[BEGIN]

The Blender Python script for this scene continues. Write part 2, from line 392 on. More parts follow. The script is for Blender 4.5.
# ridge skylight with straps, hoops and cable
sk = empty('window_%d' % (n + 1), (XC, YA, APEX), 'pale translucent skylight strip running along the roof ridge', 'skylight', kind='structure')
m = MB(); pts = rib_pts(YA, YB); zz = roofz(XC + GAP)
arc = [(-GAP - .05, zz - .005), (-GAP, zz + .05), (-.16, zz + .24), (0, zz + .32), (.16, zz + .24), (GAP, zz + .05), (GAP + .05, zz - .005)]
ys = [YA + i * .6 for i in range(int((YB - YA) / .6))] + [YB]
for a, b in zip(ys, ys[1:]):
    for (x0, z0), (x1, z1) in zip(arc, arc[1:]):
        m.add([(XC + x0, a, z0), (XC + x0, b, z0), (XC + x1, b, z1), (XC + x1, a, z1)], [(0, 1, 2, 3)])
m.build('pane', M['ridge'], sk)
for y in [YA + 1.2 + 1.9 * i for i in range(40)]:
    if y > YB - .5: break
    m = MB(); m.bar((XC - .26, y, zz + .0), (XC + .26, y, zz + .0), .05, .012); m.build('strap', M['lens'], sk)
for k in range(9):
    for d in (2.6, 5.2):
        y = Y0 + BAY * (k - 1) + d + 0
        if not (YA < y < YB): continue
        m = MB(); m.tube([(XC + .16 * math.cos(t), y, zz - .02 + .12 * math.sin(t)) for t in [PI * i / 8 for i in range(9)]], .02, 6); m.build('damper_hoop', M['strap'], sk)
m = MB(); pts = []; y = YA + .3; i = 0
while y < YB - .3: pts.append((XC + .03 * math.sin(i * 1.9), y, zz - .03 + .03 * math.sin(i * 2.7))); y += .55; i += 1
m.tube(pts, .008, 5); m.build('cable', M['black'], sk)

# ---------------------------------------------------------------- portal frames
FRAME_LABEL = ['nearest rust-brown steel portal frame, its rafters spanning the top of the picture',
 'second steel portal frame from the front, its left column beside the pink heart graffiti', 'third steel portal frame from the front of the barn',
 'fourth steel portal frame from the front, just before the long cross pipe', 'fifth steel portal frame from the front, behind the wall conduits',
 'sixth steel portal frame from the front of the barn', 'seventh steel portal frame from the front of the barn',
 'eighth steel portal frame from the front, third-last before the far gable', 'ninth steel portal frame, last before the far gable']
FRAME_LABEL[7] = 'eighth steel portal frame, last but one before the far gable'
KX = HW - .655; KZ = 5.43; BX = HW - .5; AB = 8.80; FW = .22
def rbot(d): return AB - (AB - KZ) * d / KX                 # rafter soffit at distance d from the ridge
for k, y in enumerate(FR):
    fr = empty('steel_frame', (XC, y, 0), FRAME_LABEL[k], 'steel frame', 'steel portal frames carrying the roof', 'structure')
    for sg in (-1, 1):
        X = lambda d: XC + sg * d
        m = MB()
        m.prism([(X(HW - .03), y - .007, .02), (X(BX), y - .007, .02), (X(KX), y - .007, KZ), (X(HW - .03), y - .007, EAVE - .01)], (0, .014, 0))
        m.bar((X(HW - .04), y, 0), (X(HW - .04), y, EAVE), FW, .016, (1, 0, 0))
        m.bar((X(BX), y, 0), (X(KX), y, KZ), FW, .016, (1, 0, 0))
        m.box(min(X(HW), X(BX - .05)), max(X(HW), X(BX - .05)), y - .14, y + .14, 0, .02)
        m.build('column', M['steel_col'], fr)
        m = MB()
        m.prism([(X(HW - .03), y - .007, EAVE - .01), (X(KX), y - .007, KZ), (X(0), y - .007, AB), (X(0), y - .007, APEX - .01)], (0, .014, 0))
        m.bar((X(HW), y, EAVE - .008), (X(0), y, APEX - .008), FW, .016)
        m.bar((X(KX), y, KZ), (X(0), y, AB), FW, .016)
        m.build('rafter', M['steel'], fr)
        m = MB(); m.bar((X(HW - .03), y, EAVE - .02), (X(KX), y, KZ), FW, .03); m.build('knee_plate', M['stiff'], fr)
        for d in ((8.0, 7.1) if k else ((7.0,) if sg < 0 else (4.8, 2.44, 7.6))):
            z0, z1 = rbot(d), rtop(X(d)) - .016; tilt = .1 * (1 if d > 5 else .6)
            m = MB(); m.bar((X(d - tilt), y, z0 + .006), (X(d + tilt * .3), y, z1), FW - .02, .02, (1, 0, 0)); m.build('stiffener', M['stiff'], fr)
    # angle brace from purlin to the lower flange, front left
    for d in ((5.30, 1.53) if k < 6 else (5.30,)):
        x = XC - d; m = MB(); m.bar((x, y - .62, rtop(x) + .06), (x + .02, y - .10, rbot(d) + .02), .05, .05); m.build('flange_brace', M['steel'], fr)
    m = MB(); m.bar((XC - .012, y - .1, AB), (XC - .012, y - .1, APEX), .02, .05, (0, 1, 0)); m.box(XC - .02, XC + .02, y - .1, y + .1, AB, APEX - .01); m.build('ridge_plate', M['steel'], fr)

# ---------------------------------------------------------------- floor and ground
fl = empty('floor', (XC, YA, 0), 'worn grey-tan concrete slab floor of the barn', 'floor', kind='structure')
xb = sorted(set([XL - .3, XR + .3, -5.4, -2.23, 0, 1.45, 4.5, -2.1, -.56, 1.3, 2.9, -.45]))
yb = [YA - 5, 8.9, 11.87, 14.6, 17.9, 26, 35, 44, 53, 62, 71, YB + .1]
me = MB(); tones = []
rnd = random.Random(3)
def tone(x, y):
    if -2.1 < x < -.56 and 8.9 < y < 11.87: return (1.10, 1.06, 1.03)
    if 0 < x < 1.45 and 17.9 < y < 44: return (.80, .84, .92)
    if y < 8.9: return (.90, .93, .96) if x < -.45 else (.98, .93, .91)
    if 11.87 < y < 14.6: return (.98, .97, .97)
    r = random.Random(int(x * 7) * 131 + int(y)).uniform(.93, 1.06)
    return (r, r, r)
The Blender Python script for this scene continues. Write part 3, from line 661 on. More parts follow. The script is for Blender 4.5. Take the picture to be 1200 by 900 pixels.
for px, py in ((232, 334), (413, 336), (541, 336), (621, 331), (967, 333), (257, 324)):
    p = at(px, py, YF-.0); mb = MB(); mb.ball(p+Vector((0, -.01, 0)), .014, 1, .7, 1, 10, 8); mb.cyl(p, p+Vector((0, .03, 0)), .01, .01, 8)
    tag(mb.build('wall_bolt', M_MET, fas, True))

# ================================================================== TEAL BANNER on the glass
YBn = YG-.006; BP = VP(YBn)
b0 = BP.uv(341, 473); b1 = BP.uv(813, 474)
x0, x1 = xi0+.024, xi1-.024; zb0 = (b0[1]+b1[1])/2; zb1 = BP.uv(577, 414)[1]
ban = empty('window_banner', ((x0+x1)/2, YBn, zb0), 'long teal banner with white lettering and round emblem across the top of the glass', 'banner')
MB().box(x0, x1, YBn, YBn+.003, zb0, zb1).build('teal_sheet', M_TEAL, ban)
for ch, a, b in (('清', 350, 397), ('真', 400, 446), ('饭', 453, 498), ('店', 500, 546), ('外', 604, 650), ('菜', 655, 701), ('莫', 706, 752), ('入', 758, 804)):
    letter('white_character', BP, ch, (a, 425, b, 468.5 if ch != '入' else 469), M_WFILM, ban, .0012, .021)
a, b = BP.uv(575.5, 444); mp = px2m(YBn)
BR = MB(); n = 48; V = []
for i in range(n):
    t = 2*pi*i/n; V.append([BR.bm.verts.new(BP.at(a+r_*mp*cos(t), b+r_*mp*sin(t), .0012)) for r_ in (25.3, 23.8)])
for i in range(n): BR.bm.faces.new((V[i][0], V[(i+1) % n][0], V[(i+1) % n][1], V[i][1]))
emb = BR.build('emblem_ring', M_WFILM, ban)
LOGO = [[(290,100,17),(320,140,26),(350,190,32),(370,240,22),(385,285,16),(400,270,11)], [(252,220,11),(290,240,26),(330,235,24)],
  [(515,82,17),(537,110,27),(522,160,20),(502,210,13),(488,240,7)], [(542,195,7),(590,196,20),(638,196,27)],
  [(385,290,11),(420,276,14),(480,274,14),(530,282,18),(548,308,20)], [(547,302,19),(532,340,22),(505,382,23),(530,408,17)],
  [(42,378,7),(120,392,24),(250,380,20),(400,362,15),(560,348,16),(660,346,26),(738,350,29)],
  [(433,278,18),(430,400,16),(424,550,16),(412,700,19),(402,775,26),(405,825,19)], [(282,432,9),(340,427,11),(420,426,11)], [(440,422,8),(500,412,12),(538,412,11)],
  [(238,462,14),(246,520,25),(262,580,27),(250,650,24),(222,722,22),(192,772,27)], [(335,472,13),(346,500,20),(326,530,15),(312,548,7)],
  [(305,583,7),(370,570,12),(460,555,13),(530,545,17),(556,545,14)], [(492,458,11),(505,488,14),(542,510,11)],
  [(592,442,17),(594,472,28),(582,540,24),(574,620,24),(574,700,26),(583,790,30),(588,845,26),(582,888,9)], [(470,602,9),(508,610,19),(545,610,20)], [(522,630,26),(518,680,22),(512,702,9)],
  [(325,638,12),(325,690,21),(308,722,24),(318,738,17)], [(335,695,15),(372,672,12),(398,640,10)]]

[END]

Task objective: Which lines above run from the one containing "by 900 pixels." down to the one containing "tag(mb.build('wall_bolt', M_MET, fas, True))"? Repeat exactly those, both ends included, and nothing else.

Output of the task:
The Blender Python script for this scene continues. Write part 3, from line 661 on. More parts follow. The script is for Blender 4.5. Take the picture to be 1200 by 900 pixels.
for px, py in ((232, 334), (413, 336), (541, 336), (621, 331), (967, 333), (257, 324)):
    p = at(px, py, YF-.0); mb = MB(); mb.ball(p+Vector((0, -.01, 0)), .014, 1, .7, 1, 10, 8); mb.cyl(p, p+Vector((0, .03, 0)), .01, .01, 8)
    tag(mb.build('wall_bolt', M_MET, fas, True))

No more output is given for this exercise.